Bu alanı oluşturan sözcükler kavramlar, önermeler, yalnızca belli kaygıları ifade etmeye olanak vermenin (başka kaygıların ifadelerini bastırmanın) ötesinde, bir ifadeyi “siyasi bir ifade” olarak tanımamıza, bu ifadenin adalete ilişkin olup olmadığını, bizzat adalet kavramının içeriğini anlamamıza olanak verirler. “Siyaset rejimi” kavramı kimi alanlarda, Foucault’nun, “hakikat rejimi” kavramıyla kesişir.
AKP iktidara geldiğinden bu yana, “siyasal İslam”, Türkiye toplumunu AKP hükümetinin uygulamaları aracılığıyla, “sivil toplum” alanından devlet kurumlarına, yasalara kadar dini hakikat rejimine uygun biçimde değişmeye zorlamaktadır.
Dini hakikat rejimi, kendi istikrarını kurabilmek için, Aydınlanma rejiminin kavramlarını, değerlerini yadsır, bunları dışlamayı, bastırmayı, “evrim tartışmasında” olduğu gibi susturmayı, bu anlamda da konuşulabilir olanın sınırlarını yeniden çizmeyi amaçlar. Amacına ulaştıkça, bu yeni sınırlara uygun yeni bir siyaset rejimi şekillenir.

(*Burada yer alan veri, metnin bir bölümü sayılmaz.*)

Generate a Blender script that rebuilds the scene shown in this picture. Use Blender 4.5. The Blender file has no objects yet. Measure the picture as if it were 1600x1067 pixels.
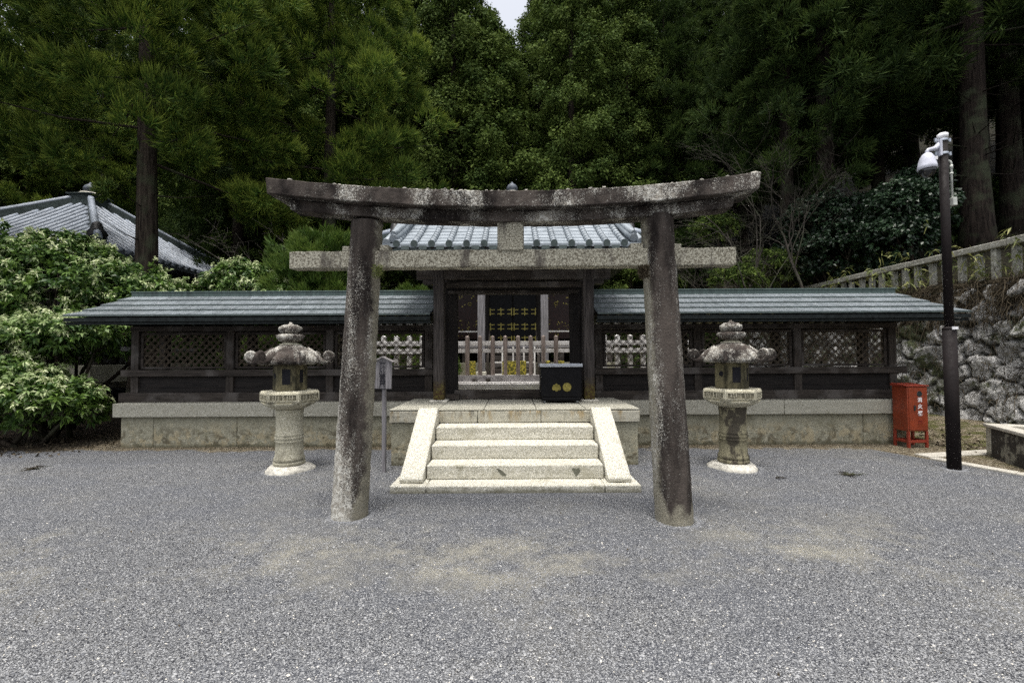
import bpy, bmesh, math, random
import numpy as np
from mathutils import Vector, Matrix
R = math.radians
PI = math.pi
random.seed(7)
SC = bpy.context.scene
COL = SC.collection

# ------------------------------------------------------------------ camera
F = 711.0                       # focal length in pixels of a 1600 px wide frame
PITCH, ROLL, EYE = R(1.8), R(0.28), 1.5
fw = Vector((0, math.cos(PITCH), math.sin(PITCH)))
r0 = Vector((1, 0, 0)); u0 = Vector((0, -math.sin(PITCH), math.cos(PITCH)))
rt = r0 * math.cos(ROLL) - u0 * math.sin(ROLL)
up = u0 * math.cos(ROLL) + r0 * math.sin(ROLL)
cam = bpy.data.cameras.new('camera'); co = bpy.data.objects.new('camera', cam); COL.objects.link(co)
cam.sensor_width = 36; cam.lens = F / 1600 * 36; cam.clip_end = 3000; cam.clip_start = 0.05
m3 = Matrix((rt, up, -fw)).transposed()
co.matrix_world = Matrix.Translation((0, 0, EYE)) @ m3.to_4x4()
SC.camera = co
def W(px, py, Y):               # world point seen at a pixel (1600 px frame), at distance Y
    d = fw + rt * ((px - 800) / F) + up * ((533.5 - py) / F)
    return Vector((0, 0, EYE)) + d * (Y / d.y)
def G(px, py, z=0.0):           # ground point seen at a pixel
    d = fw + rt * ((px - 800) / F) + up * ((533.5 - py) / F)
    return Vector((0, 0, EYE)) + d * ((z - EYE) / d.z)

# ------------------------------------------------------------------ light
SUN_EL, SUN_AZ = 79.0, 190.0    # azimuth measured clockwise from +Y
w = bpy.data.worlds.new('World'); SC.world = w; w.use_nodes = True
nt = w.node_tree; nt.nodes.clear()
out = nt.nodes.new('ShaderNodeOutputWorld'); bg = nt.nodes.new('ShaderNodeBackground')
sky = nt.nodes.new('ShaderNodeTexSky'); sky.sky_type = 'NISHITA'; sky.sun_disc = False
sky.sun_elevation = R(SUN_EL); sky.sun_rotation = R(SUN_AZ)
sky.air_density = 1.0; sky.dust_density = 6.0; sky.ozone_density = 1.0
hs = nt.nodes.new('ShaderNodeHueSaturation'); hs.inputs['Saturation'].default_value = 0.30; hs.inputs['Value'].default_value = 1.75
nt.links.new(sky.outputs[0], hs.inputs['Color']); nt.links.new(hs.outputs[0], bg.inputs['Color'])
bg.inputs['Strength'].default_value = 0.15
nt.links.new(bg.outputs[0], out.inputs[0])
sl = bpy.data.lights.new('sun', 'SUN'); so = bpy.data.objects.new('sun', sl); COL.objects.link(so)
sl.energy = 1.9; sl.angle = R(10); sl.color = (1.0, 0.95, 0.87)
sd = Vector((math.sin(R(SUN_AZ)) * math.cos(R(SUN_EL)), math.cos(R(SUN_AZ)) * math.cos(R(SUN_EL)), math.sin(R(SUN_EL))))
so.rotation_euler = (-sd).to_track_quat('-Z', 'Y').to_euler(); so.location = sd * 60
SC.view_settings.view_transform = 'Standard'; SC.view_settings.look = 'None'
SC.view_settings.exposure = 0.17; SC.view_settings.gamma = 1.0
SC.cycles.max_bounces = 5; SC.cycles.diffuse_bounces = 3; SC.cycles.glossy_bounces = 2
SC.cycles.transmission_bounces = 3; SC.cycles.use_denoising = False

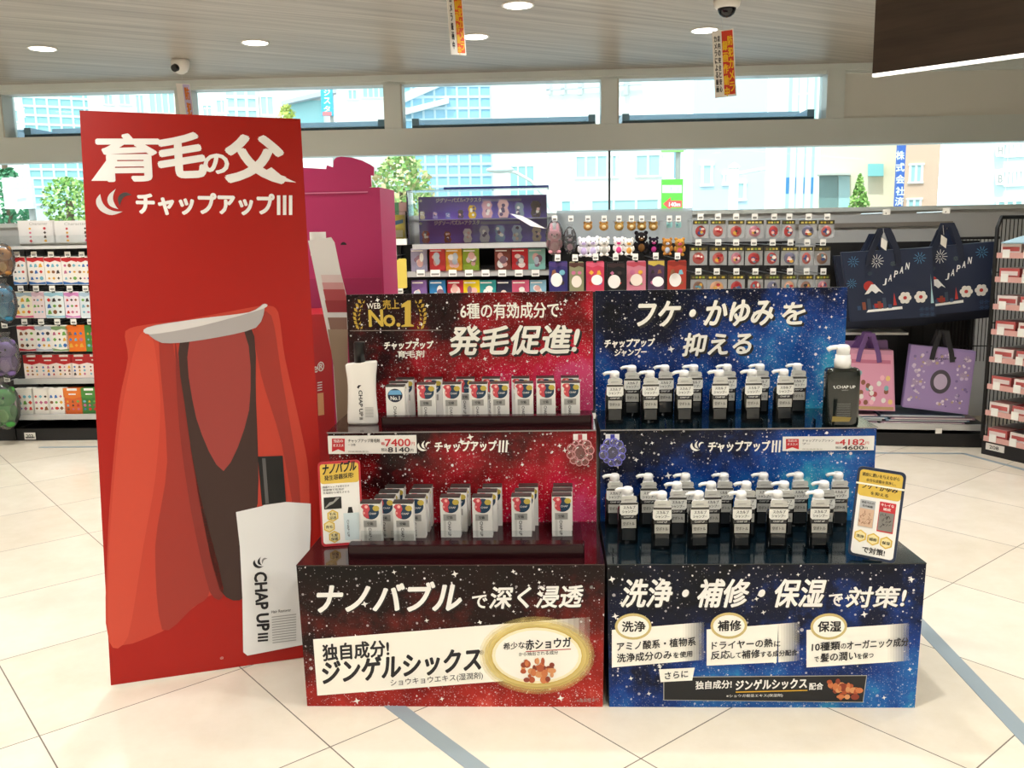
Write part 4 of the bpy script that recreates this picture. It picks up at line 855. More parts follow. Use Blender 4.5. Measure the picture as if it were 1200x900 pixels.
# plush toys in clear bags at the far left
LG2 = shelf_unit('wall_shelving', 'black wall shelving at the left edge holding bagged plush toys', -1.4, .11, 0, .42, 1.345, [(.185, .0)])
def plush_mesh(q, s, col, belly=None, ear='round', tilt=0.0, c=(0, 0, 0)):
    m, bm = mat(col, .95, .1), mat(belly or col, .95, .1); x, y, z = c
    q.ell((x, y, z + .30 * s), (.23 * s, .18 * s, .28 * s), m); q.ell((x, y - .01 * s, z + .70 * s), (.27 * s, .22 * s, .23 * s), m)
    q.ell((x, y - .2 * s, z + .64 * s), (.11 * s, .07 * s, .08 * s), bm, 10, 6); q.ell((x, y - .12 * s, z + .28 * s), (.15 * s, .09 * s, .18 * s), bm, 10, 6)
    for d in (-1, 1):
        if ear == 'round': q.ell((x + d * .2 * s, y, z + .9 * s), (.09 * s, .05 * s, .09 * s), m, 10, 6)
        else: q.ell((x + d * .13 * s, y, z + 1.0 * s), (.065 * s, .045 * s, .19 * s), m, 10, 6)
        q.ell((x + d * .24 * s, y - .06 * s, z + .38 * s), (.08 * s, .08 * s, .16 * s), m, 10, 6); q.ell((x + d * .15 * s, y - .1 * s, z + .07 * s), (.1 * s, .13 * s, .08 * s), m, 10, 6)
def eyes(q, s, c, m=None):
    for d in (-1, 1): q.ell((c[0] + d * .1 * s, c[1] - .205 * s, c[2] + .73 * s), (.028 * s, .02 * s, .034 * s), m or BLACK, 8, 5)
    q.ell((c[0], c[1] - .262 * s, c[2] + .665 * s), (.03 * s, .02 * s, .02 * s), m or BLACK, 8, 5)
def plush(px, ytop, ybot, v, label, col, belly, ear, group, bagged, name='plush_toy'):
    P = on(v); a, b = P.px(px, ybot), P.px(px, ytop); s = (b[1] - a[1]) / (1.0 if ear == 'round' else 1.19); M = W.M @ Matrix.Translation((a[0], v + .1 * s, a[1])); fr = Frame(None, M=M)
    o = thing(name, label, 'plush toy', fr, group); q = MB(); plush_mesh(q, s, col, belly, ear); q.build('plush_body', o); e = MB(); eyes(e, s, (0, 0, 0), BLACK if sum(lin(col)[:3]) > .15 else WHITE); e.build('face', o)
    if bagged:
        g = MB(); H = b[1] - a[1]; g.ell((0, 0, H * .5), (.36 * s, .3 * s, H * .6), BAGFILM, 14, 9); g.prism(Panel(Frame((0, 0, 0)), 0), [(-.1 * s, H * 1.05), (.1 * s, H * 1.05), (.16 * s, H * 1.2), (-.16 * s, H * 1.2)], .004, BAGFILM); g.build('clear_bag', o)
    return o
for px, y0, y1, c_, b_, w_ in ((5, 288, 322, '#b07c44', '#d8b070', 'tan plush toy in a clear bag, topmost at the left edge'), (5, 335, 376, '#3f86a8', '#5aa0be', 'blue plush toy in a clear bag at the left edge, below the tan one'), (8, 398, 440, '#7f6aa0', '#9a86b8', 'purple plush toy in a clear bag at the left edge'), (6, 453, 500, '#4f9a4c', '#79b86a', 'green plush toy in a clear bag, lowest at the left edge')):
    plush(px, y0, y1, -.12, w_, c_, b_, 'round', 'bagged plush toys', True)
for y in (321, 381, 444): tag_px(LG2, (-1, 5, 8)[(321, 381, 444).index(y)], y, -.02, 6, 7, .4)
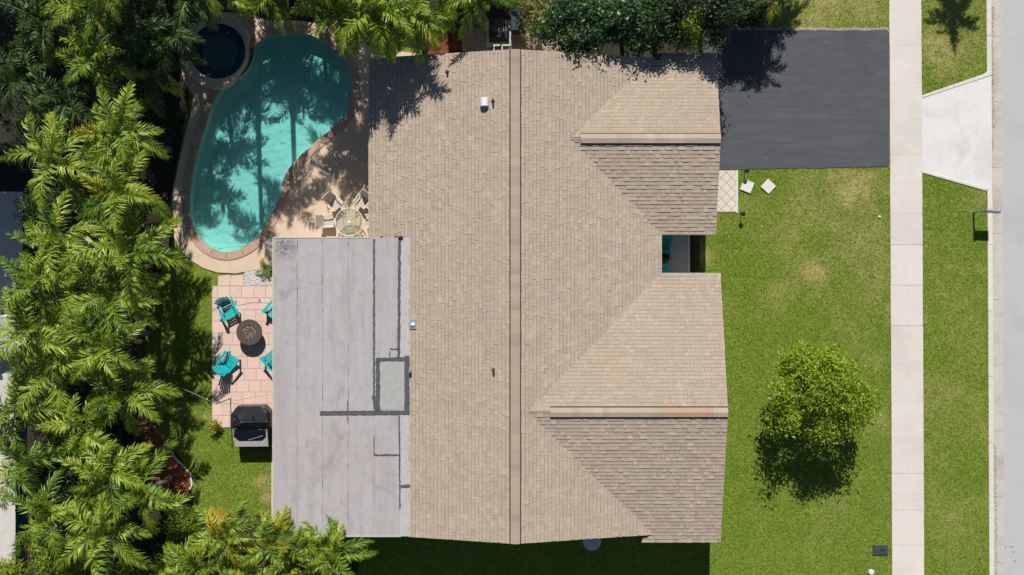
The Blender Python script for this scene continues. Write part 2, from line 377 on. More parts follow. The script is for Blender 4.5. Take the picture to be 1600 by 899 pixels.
def glass_mat():
    t = NT('table_glass'); t.n.remove(t.b)
    tr = t.new('ShaderNodeBsdfTransparent'); tr.inputs[0].default_value = (0.86, 0.90, 0.86, 1)
    gl = t.new('ShaderNodeBsdfGlossy'); gl.inputs['Roughness'].default_value = 0.05
    df = t.new('ShaderNodeBsdfDiffuse'); df.inputs[0].default_value = (0.62, 0.60, 0.48, 1)
    m1 = t.new('ShaderNodeMixShader'); m1.inputs[0].default_value = 0.10; t.l.new(tr.outputs[0], m1.inputs[1]); t.l.new(df.outputs[0], m1.inputs[2])
    m2 = t.new('ShaderNodeMixShader'); m2.inputs[0].default_value = 0.06; t.l.new(m1.outputs[0], m2.inputs[1]); t.l.new(gl.outputs[0], m2.inputs[2])
    t.l.new(m2.outputs[0], t.out.inputs[0]); return t.m
M['tglass'] = glass_mat()

# ------------------------------------------------------------------ outlines
def smooth_loop(pts, it=2):
    for _ in range(it):
        q = []
        for i in range(len(pts)):
            a = pts[i]; b = pts[(i + 1) % len(pts)]
            q += [(a[0] * .75 + b[0] * .25, a[1] * .75 + b[1] * .25), (a[0] * .25 + b[0] * .75, a[1] * .25 + b[1] * .75)]
        pts = q
    return pts
def offset_loop(pts, d):
    n = len(pts); A = sum(pts[i][0] * pts[(i + 1) % n][1] - pts[(i + 1) % n][0] * pts[i][1] for i in range(n))
    s = 1 if A > 0 else -1; out = []
    for i in range(n):
        a = pts[i - 1]; b = pts[(i + 1) % n]; dx, dy = b[0] - a[0], b[1] - a[1]; L = math.hypot(dx, dy)
        out.append((pts[i][0] + s * dy / L * d, pts[i][1] - s * dx / L * d))
    return out
def GP(lst): return [tuple(G(*p)[:2]) for p in lst]
POOL_PX = [(410, 60), (437, 52), (467, 50), (492, 56), (517, 72), (537, 90), (549, 113), (552, 140), (549, 163), (540, 182), (523, 200), (500, 218), (480, 235),
           (463, 252), (450, 268), (442, 287), (439, 307), (429, 330), (417, 353), (403, 373), (383, 388), (360, 396), (338, 393), (318, 380), (304, 360), (297, 337),
           (296, 310), (300, 275), (308, 240), (318, 207), (330, 167), (344, 140), (363, 128), (383, 115), (394, 97), (398, 80), (402, 68)]
POOL = smooth_loop(GP(POOL_PX), 1)
COPE = offset_loop(POOL, 0.34)
DECK = GP([(284, 62), (296, 38), (330, 20), (385, 20), (420, 33), (470, 33), (530, 43), (560, 66), (600, 78), (660, 85), (660, 392), (440, 392), (438, 404), (425, 411), (400, 421), (370, 427.5),
           (340, 426), (318, 419), (300, 408), (284, 393), (272, 370), (267, 340), (271, 300), (281, 250), (290, 210), (299, 172), (303, 150), (289, 130), (281, 100)])

def sheet(name, outer, holes, z, m, kind='structure', grid=False, parent=None):
    bm = bmesh.new(); edges = []
    for loop in [outer] + holes:
        vv = [bm.verts.new((p[0], p[1], z)) for p in loop]
        edges += [bm.edges.new((vv[i], vv[(i + 1) % len(vv)])) for i in range(len(vv))]
    if holes: bmesh.ops.triangle_fill(bm, use_beauty=True, use_dissolve=False, edges=edges)
    else: bm.faces.new(bm.verts[:])
    bmesh.ops.recalc_face_normals(bm, faces=bm.faces[:])
    if sum(f.normal.z for f in bm.faces) < 0: bmesh.ops.reverse_faces(bm, faces=bm.faces[:])
    me = bpy.data.meshes.new(name); bm.to_mesh(me); bm.free(); me.materials.append(m)
    o = link(name, me, parent)
    if kind: o['kind'] = kind
    return o

# ------------------------------------------------------------------ ground, road, pavement
sheet('far_ground', [(30, -300), (300, -300), (300, 300), (30, 300)], [], -0.06, M['lawn'])
kx = lambda y: 21.75 + (-y) * 4.5 / 899.0
sheet('ground', [(-300, -300), (kx(-300) + .12, -300), (kx(300) + .12, 300), (-300, 300)], [offset_loop(POOL, 0.12)], 0.0, M['lawn'])
# dark planting soil under the palm grove and the side yard
sheet('grove_soil', GP([(-200, -250), (700, -250), (700, 86), (560, 60), (420, 30), (330, 18), (285, 55), (278, 100), (296, 150), (280, 240), (262, 330), (268, 380), (250, 430), (225, 500),
      (232, 600), (228, 650), (262, 690), (285, 720), (300, 770), (300, 800), (330, 815), (430, 800), (450, 860), (560, 880), (560, 960), (-200, 960)]), [], 0.005, M['soil'])
sheet('side_yard_soil', GP([(700, -200), (1128, -200), (1128, 46), (1122, 100), (700, 100)]), [], 0.005, M['soil'])
# road
road = MB().prism([(kx(300) + .6, 300), (kx(-300) + .6, -300), (31, -300), (31, 300)], -0.3, -0.09).build('road', M['road']); tag(road, kind='structure')
def strip(name, xs_top, xs_bot, y0, y1, z0, z1, m, parent=None, bevel=0.0):
    a, b = xs_top; c, d = xs_bot
    return MB().prism(GP([(a, y0), (b, y0), (d, y1), (c, y1)]), z0, z1).build(name, m, parent, bevel=bevel)
def lx(base, y): return base + 4.5 * (y - 0) / 899.0        # lines drift right towards the bottom of the photograph
gutter = strip('gutter', (lx(1549, -150), lx(1565.5, -150)), (lx(1549, 1050), lx(1565.5, 1050)), -150, 1050, -0.3, -0.092, M['joint']); tag(gutter, kind='structure')
ys = list(np.arange(-150, 1050, 103.0))
for i, y in enumerate(ys):
    strip('gutter_slab', (lx(1549.3, y), lx(1566, y)), (lx(1549.3, y + 102.5), lx(1566, y + 102.5)), y + .2, y + 102.7, -0.2, -0.078, M['gutter'], gutter)
kerb = strip('kerb', (lx(1541.5, -150), lx(1548, -150)), (lx(1541.5, 1050), lx(1548, 1050)), -150, 1050, -0.3, -0.03, M['joint']); tag(kerb, kind='structure')
kys = [-150, -47, 56, 117, 297, 383, 486, 589, 692, 795, 899, 1050]
for a, b in zip(kys[:-1], kys[1:]):
    low = a == 117
    strip('kerb_stone', (lx(1541, a), lx(1548.8, a)), (lx(1541, b), lx(1548.8, b)), a + .15, b - .15, -0.25, -0.02 if low else 0.035, M['kerb'], kerb, bevel=0.012)
# sidewalk slabs
walk = strip('sidewalk', (lx(1389.5, -150), lx(1438.5, -150)), (lx(1389.5, 1050), lx(1438.5, 1050)), -150, 1050, -0.2, 0.025, M['joint']); tag(walk, kind='structure')
jy = [-150, -96, -40, 16, 72, 129, 186, 243, 285, 334, 383, 446, 509, 570, 628, 684, 740, 797, 852, 908, 965, 1050]
for a, b in zip(jy[:-1], jy[1:]):
    g_ = 0.17 if a in (383, 446, 740, 797, 852) or b in (383, 446, 740, 797, 852) else 0.06
    zj = 0.05 + random.uniform(-.004, .004)
    strip('slab', (lx(1389 + random.uniform(-.4, .4), a), lx(1439, a)), (lx(1389, b), lx(1439 + random.uniform(-.3, .3), b)), a + g_, b - g_, -0.1, zj, M['concrete'], walk, bevel=0.006 if g_ > .1 else 0)
# driveway with an uneven tarred edge
dv = []
for x in np.linspace(1095, 1386, 40): dv.append((x, 47.5 + random.uniform(-.8, .8)))
dv.append((1388.6, 51))
for y in np.linspace(56, 256, 26): dv.append((1389.2 + random.uniform(-.5, .3), y))
dv.append((1386, 261))
for x in np.linspace(1380, 1095, 40): dv.append((x, 261 + (1389 - x) * 0.017 + random.uniform(-.7, .7)))
drive = MB().prism(GP(dv), -0.1, 0.03).build('driveway', M['drive']); tag(drive, kind='structure')
edge = MB().prism(GP([(1122, 43.5)] + [(x, 43.5 + random.uniform(-1.5, 1.2)) for x in np.linspace(1130, 1388, 60)] + [(1389, 56), (1386, 50), (1122, 50)]), -0.05, 0.018).build('driveway_edge', M['sand']); tag(edge, kind='structure')
# concrete apron with raised flare kerbs
apron = MB().prism(GP([(1440.2, 153), (1540.5, 119), (1549, 119), (1550.0, 297), (1541.5, 296.5), (1440.6, 268)]), -0.2, 0.02).build('driveway_apron', M['apron']); tag(apron, kind='structure')
for pl in ([(1440, 149.5), (1538, 115.6), (1541, 112), (1549, 112), (1549, 118), (1542, 120.5), (1440, 154)], [(1440.4, 266), (1541, 293.5), (1541, 299), (1440.4, 270.5)]):
    MB().prism(GP(pl), -0.2, 0.045).build('flare_kerb', M['kerb'], apron, bevel=0.015)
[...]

Bu bağlamda, AKP hükümetinin ilk döneminden bu yana uygulamalarıyla toplumda egemen kılınmaya çalışılan “dini hakikat rejimi”, bireysel özgürlükler, cinsel tercihler, sınıf çıkarları ve çatışmaları, kapitalizm, emperyalizm, sömürü hatta eşitlik kavramlarını dışlamakta, bastırmakta, kullanılamaz kılmaktaydı. Bu yüzden de, “demokratikleşme” iddialarının, aslında, bu dışlamanın, bastırmanın, şekillenmekte olan yeni siyaset rejiminin toplumda yarattığı gerginliklerin katlanılabilir olması için gerekli destekleyici fanteziler olmaktan öte bir anlamları yoktu.
CHP’nin adayı İhsanoğlu’nun özellikleri, onun AKP döneminde, yerleşmekte olan “siyaset rejimiyle” uyumlu, bir kişiliğe (bilgi, kültür ve sadakatleri anlamında) sahip olduğunu düşündürüyor.
Aydınlanma geleneğine, “Cumhuriyet olayına” sadık bir siyasi parti olduğunu iddia eden CHP’nin liderliğinin, ancak bu adayla bir başarı elde edebileceğine inanmış olması, bu geleneği, sadakati yadsıyan siyasal İslamın partisi AKP’nin hükümeti döneminde giderek oluşan yeni “siyaset rejimini” kabul ettiğini gösteriyor. CHP’nin bu yeni “siyaset rejimini” kabul etmesi, onun bir sosyal demokrat parti olma potansiyellerini ortadan kaldırıyor.
Liberal entelijansiyanın Erdoğan gitsin de ne olursa olsun” yaklaşımıysa, o gitse bile kurulmakta olan “siyasi rejimin” yaşamaya, yerleşmeye devam edebileceğini göremiyor. “Sol” harekete gelince, eğer bu siyaset rejiminin sınırlarını zorlamayı, delmeyi, istikrarını bozmayı başaramıyorsa, “şimdilik”, “siyaset rejiminin” dışına çıkamadığının, bu rejimin içindeki seçeneklerden birine mahkûm olduğunun ayırdına varmaktan başka çaresi kalmıyor. Trajik! Ama hiç olmazsa “kendi durumunun bilincine” varmak da bir başlangıç olabilir.